La’it Gola
Di kuwus, ada satu hal yang mungkin agak susah temukan di daerah lain ketika usai doa rosario adalah tradisi La’it Gola. Yaitu satu fase sebelum air rebusan air enau atau kokor minse dikeringkan menjadi gula batang atau Gola Malang. Lait Gola itu mencicipi Gola Malang yang belum dikeringkan. Wujudnya seperti lelehan, coklat dan manis.
Akademisi Unika Santu Paulus, Ruteng, Ady M. Nggoro menyebut tradisi kokor minse merupakan tradisi yang secara khusus di Wilayah Kolang, Kabupaten Manggarai Barat.
Menurut Dr. Ady M. Nggoro bahwa proses kokor minse menjadi suatu narasi kebudayaan yang menegaskan kata “kolang kokor gola” pada Wilayah Kolang di Kabupaten Manggarai Barat.
Demikian, Dr. Ady membagi tradisi kokor minse menjadi gula merah (gola malang) menjadi dua tahap penting, Pra dan Kokor Minse.
Pante Tuak/Raping (menggali air enau)
Kokor minse awali dengan Pante Tuak/Raping (menggali air enau) adalah suatu ketrampilan khusus dalam upaya menggali air enau.
Berkaitan ini, tentu tidak semua orang tahu cara melakukan pante tuak. Ketidakmahiran melakukan pante tuak, berdampak tidak menghasilkan air enau (wae raping).

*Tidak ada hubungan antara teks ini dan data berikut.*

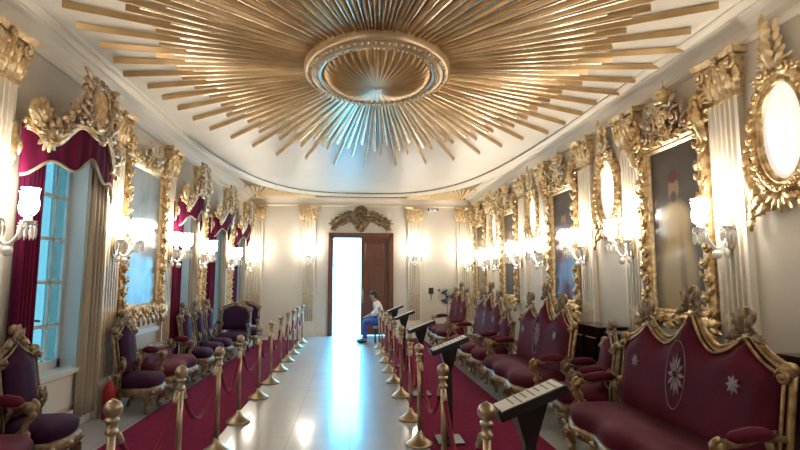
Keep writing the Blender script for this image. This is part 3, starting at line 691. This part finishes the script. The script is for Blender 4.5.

Beberapa kemahiran melakukan pante tuak itu seperti kemahiran memanjat pohon enau (tuke raping), kemahiran melihat ciri pohon enau yang menghasilan air enau atau tidak.
“Di samping cara memukul pohon enau untuk mengeluarkan air enau (ongga raping), juga ada lagu-lagu nenggo yang sesuai pada saat memukul pohon enau (pante raping), serta kewangian-wagian tubuh kita yang berlebihan pada saat pante raping.” Tutur Dr. Ady.
Dalam hal ini, beber Nggoro, perlu menghargai suatu tradisi pante tuak yang bersahabat dengan alam.